Western Christianity is largely belief based and church focused. It is concerned with landing on the right theology and doctrine and making sure everyone else toes the line. The Jesus trimtab, in contrast, is relationship based and world focused. It is concerned not so much with what you believe as with whom you are following. It is less invested in maintaining and growing an institution and more invested in Jesus’ passion for saving the world.


Much of todays church (at least in the West) seems to be going through withdrawals from its addiction to Christendom and its struggle to become the people of God IN the world rather than 'missionaries' halfway around it. Cravings for what must be surrendered ... the church as a place rather than a people, and cherished views of a Christendom-shaped West rather than an identity as a distinct community that is itself sent by God into its own social arena (the world), and the preoccupation for catechizing and guiding the faithful, rather than equipping and mobilizing witnesses to engage the world, and its tendency to guard and preserve rather than advance and grow ... are causing many to deny their own addictions. This is altogether logical, of course, if the whole of society is by definition already under the lordship of Christ or as some think that Jesus utterly failed to inaugurate the Kingdom at all. But it lapses into mere self-centered lust for power over others if we see Jesus as having established His kingdom at His first coming even and especially if His reign is being resisted.

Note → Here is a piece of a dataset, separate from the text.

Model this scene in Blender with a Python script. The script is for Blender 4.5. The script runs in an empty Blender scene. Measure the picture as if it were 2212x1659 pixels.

The danger as I see it is that the great advancements in un-reforming the previously reformed will simply become another theological hiding place from the world. That rather than actually living the relationship and adventure of knowing ourselves to be in Christ and Christ in us, we will continue to make every effort to establish the church in our own image as lords over the world. Why continue to settled for our own little kingdoms until Christ returns to put an end to such nonsense as resistance to His reign over ALL things for the church (resistance which is evident even in the church as it jousts for positions to lord-it-over one another)?

Why settle for crumbs under the table when the Master has invited us to join Him for a banquet feast? Why not live in the freedom for which Christ has set us free? The time to surrender is today, not at the second coming. We all have residual thinking to overcome tomorrow as we go to our refrigerators and pantries to choose what we will eat for breakfast and then to our closets to decide what we will wear ... as if God didn't already know. The big question remains: Will we seek His Kingdom first?